[Records contained in a dataset]
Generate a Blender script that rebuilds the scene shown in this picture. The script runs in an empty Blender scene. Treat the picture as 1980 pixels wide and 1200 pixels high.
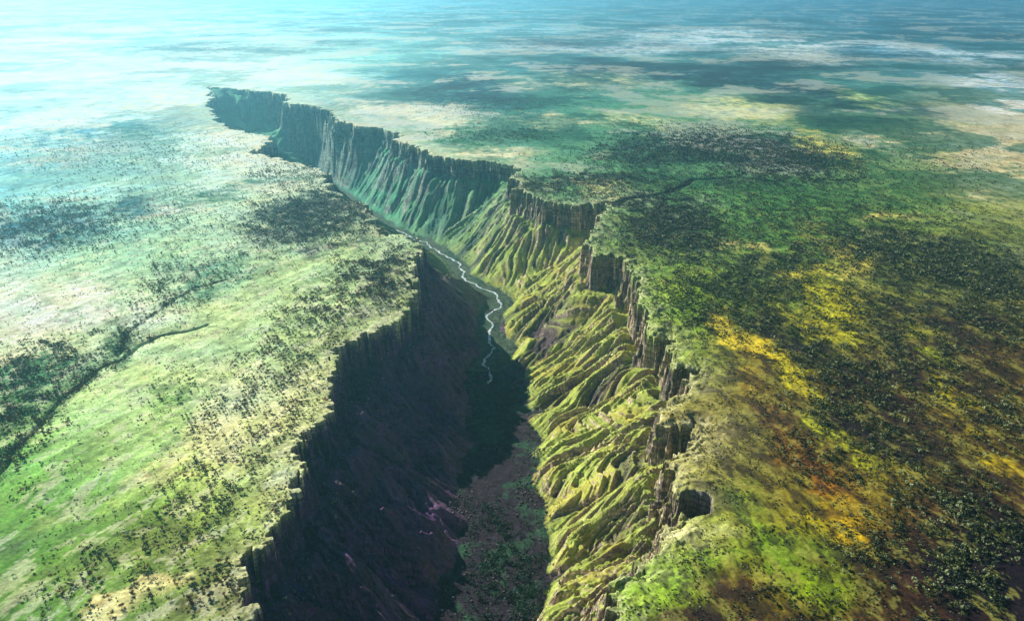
import bpy, math, time
import numpy as np
T0 = time.time()
R = math.radians
SC = bpy.context.scene
COL = SC.collection
rng = np.random.default_rng(7)

# ------------------------------------------------------------------ camera
H = 1000.0                       # metres above the plateau
F = 1554.0                       # focal length in pixels of the 1980 px wide photograph
PITCH = R(22.3)
cam_d = bpy.data.cameras.new('camera')
cam = bpy.data.objects.new('camera', cam_d)
COL.objects.link(cam)
cam.location = (0, 0, H)
cam.rotation_euler = (math.pi/2 - PITCH, 0, 0)
cam_d.sensor_width = 36.0
cam_d.lens = 36.0 * F / 1980.0
cam_d.clip_start = 5.0
cam_d.clip_end = 300000.0
SC.camera = cam

# ------------------------------------------------------------------ sky, sun, exposure
SUN_AZ, SUN_EL = R(-43), R(27)         # azimuth counted from +Y towards +X
w = bpy.data.worlds.new('World'); SC.world = w
w.use_nodes = True
nt = w.node_tree
sky = nt.nodes.new('ShaderNodeTexSky')
sky.sky_type = 'NISHITA'; sky.sun_disc = False
sky.sun_elevation = SUN_EL; sky.sun_rotation = SUN_AZ
sky.altitude = 900; sky.air_density = 0.55; sky.dust_density = 0.2; sky.ozone_density = 7.0
nt.links.new(sky.outputs[0], nt.nodes['Background'].inputs[0])
nt.nodes['Background'].inputs[1].default_value = 0.05
sd = bpy.data.lights.new('sun', 'SUN'); sd.energy = 5.0; sd.angle = R(0.5); sd.color = (1.0, 0.95, 0.84)
sun = bpy.data.objects.new('sun', sd); COL.objects.link(sun)
sun.rotation_euler = (math.pi/2 - SUN_EL, 0, math.pi - SUN_AZ)
sun.location = (-2000, 2500, 2500)
vs = SC.view_settings
vs.view_transform = 'Standard'; vs.look = 'None'; vs.gamma = 1.0; vs.use_curve_mapping = False
vs.exposure = 0.62
SC.cycles.volume_bounces = 1
SC.cycles.max_bounces = 4
SC.cycles.diffuse_bounces = 2
SC.cycles.use_denoising = True

# ------------------------------------------------------------------ helpers
CP, SP = math.cos(PITCH), math.sin(PITCH)
def unproj(u, v, z=0.0):
    """pixel of the photograph -> point of the level z"""
    u = np.asarray(u, float); v = np.asarray(v, float)
    a = (u-990)/F; b = (600-v)/F
    dx, dy, dz = a, CP + b*SP, -SP + b*CP
    t = (z-H)/dz
    return np.stack([dx*t, dy*t], -1)
def proj(x, y, z=0.0):
    dy, dz = y, z-H
    dep = dy*CP - dz*SP
    up = dy*SP + dz*CP
    dep = np.maximum(dep, 1)
    return 990 + F*x/dep, 600 - F*up/dep

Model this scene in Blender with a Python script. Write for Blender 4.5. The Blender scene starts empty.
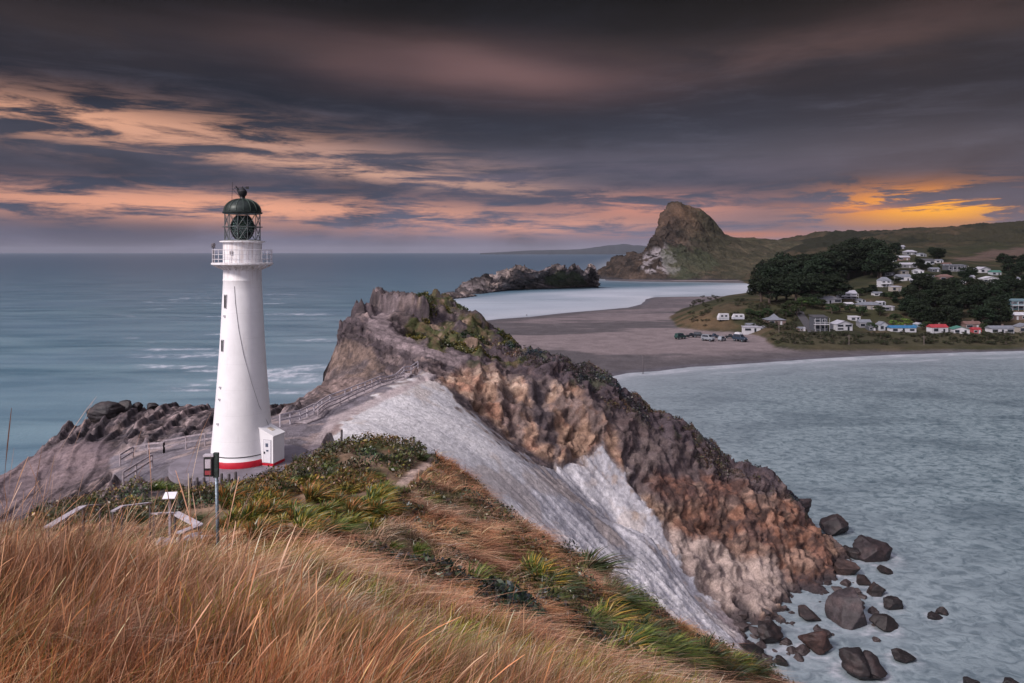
import bpy, math, random
import numpy as np
from math import radians, sin, cos, pi
random.seed(7)
RNG = np.random.default_rng(11)
S = bpy.context.scene
COL = S.collection
# ------------------------------------------------------------------ camera
H, F, HZ = 48.6, 720.0, 252.0          # eye height above the sea, focal length (px), horizon row
cd = bpy.data.cameras.new("camera"); cam = bpy.data.objects.new("camera", cd); COL.objects.link(cam)
cam.location = (0, 0, H); cam.rotation_euler = (radians(90), 0, 0)
cd.sensor_width = 36; cd.lens = 36 * F / 1024; cd.shift_y = -(341.5 - HZ) / 1024
cd.clip_start = 0.1; cd.clip_end = 300000
S.camera = cam
# ------------------------------------------------------------------ world (dusk, broken cloud)
SUN_AZ, SUN_EL = radians(31), radians(2.5)     # the hidden sun stands low over the hills on the right
W = bpy.data.worlds.new("World"); S.world = W; W.use_nodes = True
class NT:
    """tiny node-graph helper"""
    def __init__(s, tree): s.t = tree; s.n = tree.nodes; s.l = tree.links
    def put(s, sock, v):
        if isinstance(v, bpy.types.NodeSocket): s.l.new(v, sock)
        elif v is not None:
            if isinstance(v, (tuple, list)) and len(v) == 3 and sock.type == 'RGBA': v = (*v, 1)
            sock.default_value = v
    def new(s, typ, **kw):
        n = s.n.new(typ)
        for k, v in kw.items(): setattr(n, k, v)
        return n
    def m(s, op, a, b=None, c=None, clamp=False):
        n = s.new('ShaderNodeMath', operation=op, use_clamp=clamp)
        s.put(n.inputs[0], a)
        if b is not None: s.put(n.inputs[1], b)
        if c is not None: s.put(n.inputs[2], c)
        return n.outputs[0]
    def ss(s, x, a, b, lo=0.0, hi=1.0):
        n = s.new('ShaderNodeMapRange', interpolation_type='SMOOTHSTEP')
        for i, v in enumerate((x, a, b, lo, hi)): s.put(n.inputs[i], v)
        return n.outputs[0]
    def mix(s, f, a, b, mode='MIX'):
        n = s.new('ShaderNodeMix', data_type='RGBA', blend_type=mode)
        s.put(n.inputs[0], f); s.put(n.inputs[6], a); s.put(n.inputs[7], b)
        return n.outputs[2]
    def ramp(s, x, stops, interp='LINEAR'):
        n = s.new('ShaderNodeValToRGB'); cr = n.color_ramp; cr.interpolation = interp
        while len(cr.elements) < len(stops): cr.elements.new(0.5)
        for e, (p, c) in zip(cr.elements, stops): e.position = p; e.color = (*c, 1)
        s.put(n.inputs[0], x); return n.outputs[0]
    def comb(s, x, y, z):
        n = s.new('ShaderNodeCombineXYZ')
        for i, v in enumerate((x, y, z)): s.put(n.inputs[i], v)
        return n.outputs[0]
    def noise(s, vec, scale, detail=4, rough=0.55, dist=0.0, lac=2.0):
        n = s.new('ShaderNodeTexNoise')
        s.put(n.inputs['Vector'], vec); n.inputs['Scale'].default_value = scale
        n.inputs['Detail'].default_value = detail; n.inputs['Roughness'].default_value = rough
        n.inputs['Distortion'].default_value = dist; n.inputs['Lacunarity'].default_value = lac
        return n.outputs['Fac']
    def vmul(s, v, w):
        n = s.new('ShaderNodeVectorMath', operation='MULTIPLY'); s.put(n.inputs[0], v); n.inputs[1].default_value = w
        return n.outputs[0]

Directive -
Copy every line that includes the string "script" from the material above.

The completed task -
Generate a Blender script that rebuilds the scene shown in this picture. The script runs in an empty Blender scene. Treat the picture as 1980 pixels wide and 1200 pixels high.
Model this scene in Blender with a Python script. Write for Blender 4.5. The Blender scene starts empty.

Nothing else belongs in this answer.